Yeah, early on I had I had this idea of the film being imbued with a punk aesthetic and I didn’t really know what that meant. But I was talking with Jon about that idea and he remembered in the 1970s in England, as he was first observing and participating in punk, he saw young kids taking thrift clothes from previous generations and youth cultures — rocker suits and zoot suits — and literally cut up those clothes and reassemble them with safety pins into something that felt contemporary and new. He called that living collage at the time, and that felt like a really beautiful premise to me, that you could pick and choose these aspects of the past and rescramble them into something that’s totally new and reflects on the present. In the formal sense, that’s literally what we did — in terms of the narration, sampling all these firsthand quotes from teenagers, from diaries and written testimonies, but also visually, combining all of these clips, images of youth from the past, and kind of remixing them into something that’s a contemporary work that’s meant to use the past as a means to reflect on these things today.

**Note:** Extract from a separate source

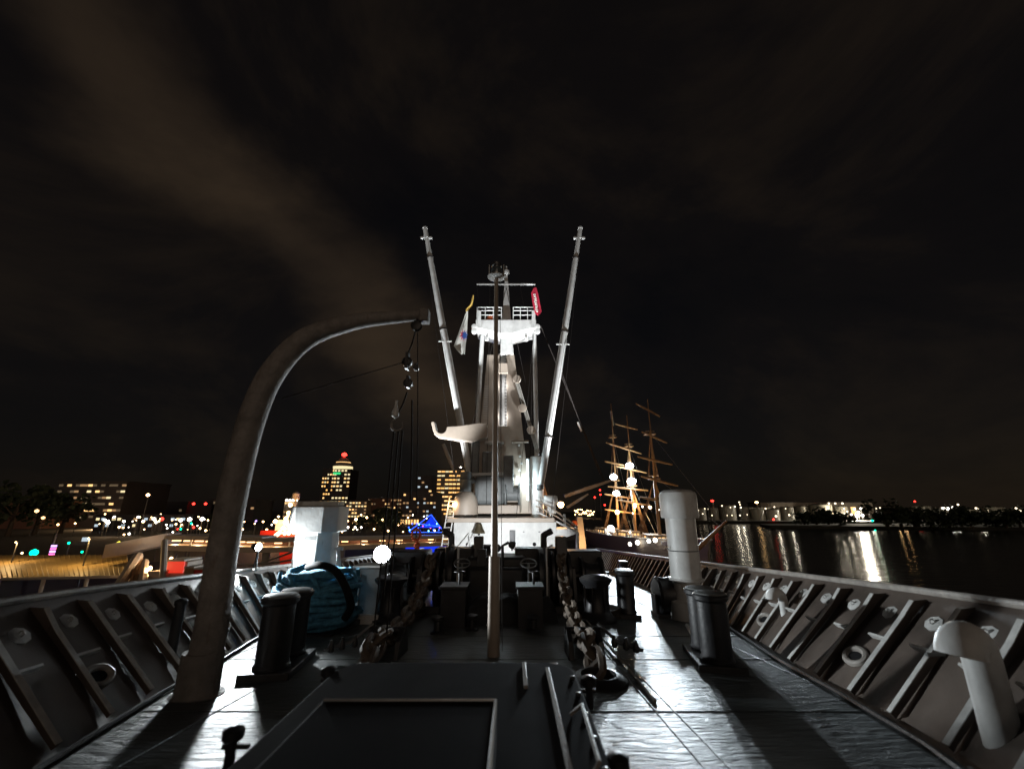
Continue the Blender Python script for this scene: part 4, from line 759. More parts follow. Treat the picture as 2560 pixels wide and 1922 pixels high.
# ------------------------------------------------------------------ the tall ship astern
def tallship():
    bow, stern = V((45.5, 106, 0)), V((33.5, 186, 0)); ax = (stern - bow).normalized(); sd_ = V((-ax.y, ax.x, 0)); Ls = (stern - bow).length
    t = thing('sailing_ship', 'three-masted square rigged sailing ship lit by warm lamps, moored beyond the round ventilator', 'sailing ship', bow + ax * 40)
    m = MB(); vs = []; fs = []; n = 15; prof = []
    for i in range(n):
        u = i / (n - 1); b = 5.8 * min(1, (u / .28) ** .6) if u < .28 else 5.8 * (1 - max(0, (u - .72) / .28) ** 2 * .45); sh = 4.4 + 2.0 * (1 - u) ** 2.2 + .8 * u ** 3
        rake = V((0, 0, 0)) if u > .02 else -ax * 2.0
        c = bow + ax * (Ls * u)
        for k, (bb, z) in enumerate(((-1, 1.0), (-.96, .5), (-.8, -.05), (.8, -.05), (.96, .5), (1, 1.0))): vs.append(c + sd_ * (bb * max(b, .15)) + V((0, 0, sh * z)) + (rake if z == 1.0 else V()))
    for i in range(n - 1):
        for k in range(5): a_ = i * 6 + k; fs.append((a_, a_ + 1, a_ + 7, a_ + 6))
    fs += [tuple(range(6)), tuple((n - 1) * 6 + k for k in range(5, -1, -1))]
    m.add(vs, fs); obj('hull', m, 'hull_cream', t)
    m = MB(); vs2 = []; fs2 = []
    for i in range(n): vs2 += [vs[i * 6] - V((0, 0, .9)), vs[i * 6 + 5] - V((0, 0, .9))]
    for i in range(n - 1): fs2.append((2 * i, 2 * i + 1, 2 * i + 3, 2 * i + 2))
    m.add(vs2, fs2); obj('deck', m, 'teak', t)
    for sdn in (0, 5):
        m = MB(); m.tube([vs[i * 6 + sdn] + V((0, 0, .05)) for i in range(n)], .13, 6); obj('gunwale', m, 'white_paint', t)
        for i in range(1, n - 1): m = MB(); q = vs[i * 6 + sdn]; m.tube([q, q + V((0, 0, 1.0))], .07, 5); obj('rail_post', m, 'white_paint', t)
    for u, l_, w_, h_ in ((.30, 9, 5, 2.4), (.55, 7, 5, 2.4), (.8, 12, 6, 2.6)):
        c = bow + ax * (Ls * u) + V((0, 0, 3.9 + h_ / 2)); m = MB(); m.box(c, (w_, l_, h_), rot=(0, 0, math.atan2(-ax.x, ax.y))); dh = obj('deckhouse', m, 'hull_cream', t, bev=.1)
        for k in range(4):
            m = MB(); m.box(c - ax * (l_ / 2 + .03) + sd_ * (-w_ * .33 + k * w_ * .22) + V((0, 0, .2)), (.7, .06, .8), rot=(0, 0, math.atan2(-ax.x, ax.y))); obj('window', m, 'win_warm', dh, smooth=False)
            m = MB(); m.box(c + sd_ * (w_ / 2 + .03) + ax * (-l_ * .36 + k * l_ * .22) + V((0, 0, .2)), (.06, .8, .8), rot=(0, 0, math.atan2(-ax.x, ax.y))); obj('window', m, 'win_warm', dh, smooth=False)
    # bowsprit
    b0 = at(1738, 1378, 101); b1 = at(1816, 1302, 92); m = MB(); m.tube([b0, b0.lerp(b1, .55), b1], [.5, .4, .18], 10); obj('bowsprit', m, 'wood_spar', t)
    m = MB(); m.tube([at(1770, 1345, 97), at(1775, 1385, 97)], .12, 6); obj('dolphin_striker', m, 'hull_cream', t)
    # masts: foot px, top px, depth, yards (left px,y -> right px,y)
    masts = [((1650, 1340), (1612, 1000), 128, [(1590, 1009, 1650, 1041), (1604, 1079, 1668, 1107), (1594, 1141, 1681, 1161), (1602, 1190, 1695, 1214), (1600, 1242, 1660, 1254)]),
             ((1590, 1340), (1562, 1040), 150, [(1538, 1060, 1594, 1074), (1515, 1106, 1603, 1134), (1512, 1153, 1560, 1163), (1540, 1165, 1616, 1182), (1520, 1216, 1620, 1226), (1544, 1250, 1620, 1262)]),
             ((1548, 1340), (1526, 1010), 172, [(1512, 1235, 1580, 1245), (1512, 1273, 1600, 1285)])]
    for mi, (ft_, tp_, F, yards) in enumerate(masts):
        a_, b_ = at(*ft_, F), at(*tp_, F); m = MB(); b_.x = a_.x + (b_.x - a_.x) * .35; hh = b_.z - a_.z
        m.tube([a_, a_ + V((0, 0, hh * .42)) + (b_ - a_) * V((.42, 0, 0)).x * V((1, 0, 0)).x * 0 if False else a_.lerp(b_, .42)], [.5, .42], 10); m.tube([a_.lerp(b_, .38) + V((0, -.5, 0)), a_.lerp(b_, .75) + V((0, -.5, 0))], [.36, .27], 9); m.tube([a_.lerp(b_, .71) + V((0, -.9, 0)), b_ + V((0, -.9, 0))], [.22, .1], 8)
        mo = obj('mast', m, 'wood_spar', t)
        for k in (.4, .73): m = MB(); q = a_.lerp(b_, k); m.box(q, (3.0, 2.4, .25)); m.ring(q + V((0, 0, .9)), 1.3, .06, n=14); obj('fighting_top', m, 'wood_spar', t)
        for yi, (x0, y0_, x1, y1_) in enumerate(yards):
            p0, p1 = at(x0, y0_, F - 1.3), at(x1, y1_, F - 1.3); m = MB(); m.tube([p0, p0.lerp(p1, .5), p1], [.2, .36, .2], 8); obj('yard', m, 'wood_spar', t)
        for s in (-1, 1):
            for k in range(5):
                m = MB(); m.tube([a_.lerp(b_, .4), a_ + sd_ * (s * 5.3) + ax * (1.0 + k * .9) + V((0, 0, -.5))], .05, 4); obj('shroud', m, 'teak', t)
            for k in range(3):
                m = MB(); m.tube([a_.lerp(b_, .73), a_.lerp(b_, .4) + sd_ * (s * 1.5) + ax * (k * .5)], .04, 4); obj('shroud', m, 'teak', t)
        m = MB(); fwd = [b0.lerp(b1, .9), None, None][mi] or at(*masts[mi - 1][0], masts[mi - 1][2])
        m.tube([a_.lerp(b_, .75), fwd], .04, 4); m.tube([a_.lerp(b_, .42), fwd + ax * 2], .05, 4); obj('stay', m, 'rope_pale', t)
    m = MB(); q = at(1527, 1028, 172); m.tube([q, q + V((.6, 0, -6))], [.5, .3], 6); obj('furled_pennant', m, 'flag_white', t)
    # lamps aboard
    for x, y, F, r_ in ((1574, 1164, 146, 1.25), (1534, 1192, 165, 1.35), (1579, 1203, 146, 1.45), (1541, 1233, 165, 1.2), (1527, 1320, 160, 1.1)):
        c = at(x, y, F); m = MB(); m.lathe(c + V((0, .6, 0)), [(.2, 0), (r_, -.3), (r_, -.5)], 16, axis=(0, 1, 0)); fl = obj('floodlight', m, 'lamp_housing', t)
        m = MB(); m.lathe(c, [(.05, -r_ * .8), (r_ * .8, -r_ * .5), (r_, 0), (r_ * .8, r_ * .5), (.05, r_ * .8)], 16); obj('lens', m, 'em_flood', fl)
        if y < 1300: lamp(t, 'SPOT', c + V((0, -1.1, 0)), FLOOD_W, (.8, .92, 1), (5, 10, EYE - 2), .8, 70, .6)
    for k in range(34):
        rk = random.Random(k + 300); u = rk.uniform(.12, .95); c = bow + ax * (Ls * u) + sd_ * rk.uniform(-4.2, 4.2) + V((0, 0, 4.3)); hh = rk.uniform(.6, 2.4); m = MB(); m.box(c + V((0, 0, hh / 2)), (rk.uniform(.5, 2), rk.uniform(.5, 2), hh), rot=(0, 0, rk.uniform(0, 3))); obj('deck_gear', m, rk.choice(['hull_cream', 'teak', 'white_paint', 'white_paint']), t, bev=.08)
    for x, y, F, r_, w_ in ((1587, 1265, 150, .55, 1), (1543, 1280, 170, .85, 1), (1606, 1266, 150, .3, 0), (1625, 1268, 135, .45, 1), (1584, 1283, 150, .4, 0), (1646, 1274, 128, .3, 0), (1594, 1356, 128, .6, 0), (1575, 1360, 128, .5, 0), (1622, 1352, 120, .5, 0), (1638, 1350, 118, .55, 0), (1575, 1330, 140, .3, 0), (1530, 1345, 165, .4, 0), (1610, 1340, 135, .3, 0)):
        c = at(x, y, F); m = MB(); m.lathe(c, [(.03, -r_), (r_ * .75, -r_ * .7), (r_, 0), (r_ * .75, r_ * .7), (.03, r_)], 12); obj('deck_lamp', m, 'em_warm' if w_ else 'em_white', t)
        if w_: lamp(t, 'POINT', c + V((0, -r_ * 1.5, 0)), 5000, (1, .62, .3), size=r_)
FLOOD_W = 190000
tallship()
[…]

The form of the film slips between these different modes. There is archival footage, but it also has footage you shot to make look like archival footage; it has real diary entries, but read by actors. You use this Judy Garland song in the film, “In Between,” which speaks to the experience of youth, which the film also mirrors formally.
That’s interesting, nobody has thought of that. To me, I think of the quality of the film as being dreamlike, which feels true to the adolescent experience. That dreaminess is a mix of fantasy and reality, in a sense. In terms of using recreations in the film, I see it as something I did out of necessity. I wanted to telescope into the experiences of a few individuals, and there’s such a global panoramic cultural history happening [in the film] that I thought these beats of individual stories were really important. But like I said, I’m interested in hidden histories and forgotten youth, and these characters were not filmed or documented — there was maybe three photos of Brenda Dean Paul, otherwise nothing — so I needed to do unconventional portraiture to bring those characters to life. It’s my filmmaking style to shoot recreations that don’t look like “Unsolved Mysteries,” but are informed by the actual archival footage from the period.
It blends quite seamlessly. I’m curious how you view the film coexisting within the industry of nostalgia, especially for youth?
Have you read Simon Reynolds’s book “Retromania”?
I have.
I disagreed with the argument in that book.
Concerning the feedback loop of retro nostalgia preventing us from moving forward?
Yeah, it was a very hard-lined, Clement Greenberg-style argument that a fascination with the past and retro culture is completely destroying the possibility of innovation. I was on board for the first part of that book but then I started to strongly disagree and started to recognize, in my own work in other peoples’ works, it’s a combination of retro nostalgia and innovation that’s happening simultaneously, which feels really organic.
I think a lot of times things that deal with history are targeted for an adult, baby-boomer or older audience. This film is designed for a much younger, different kind of audience. A couple of journalists I’ve spoken to, and young people who have seen the film, have said this material feels so new. That’s an interesting and provocative experience. To take something that’s so old and to treat it in a way that makes the material feel new.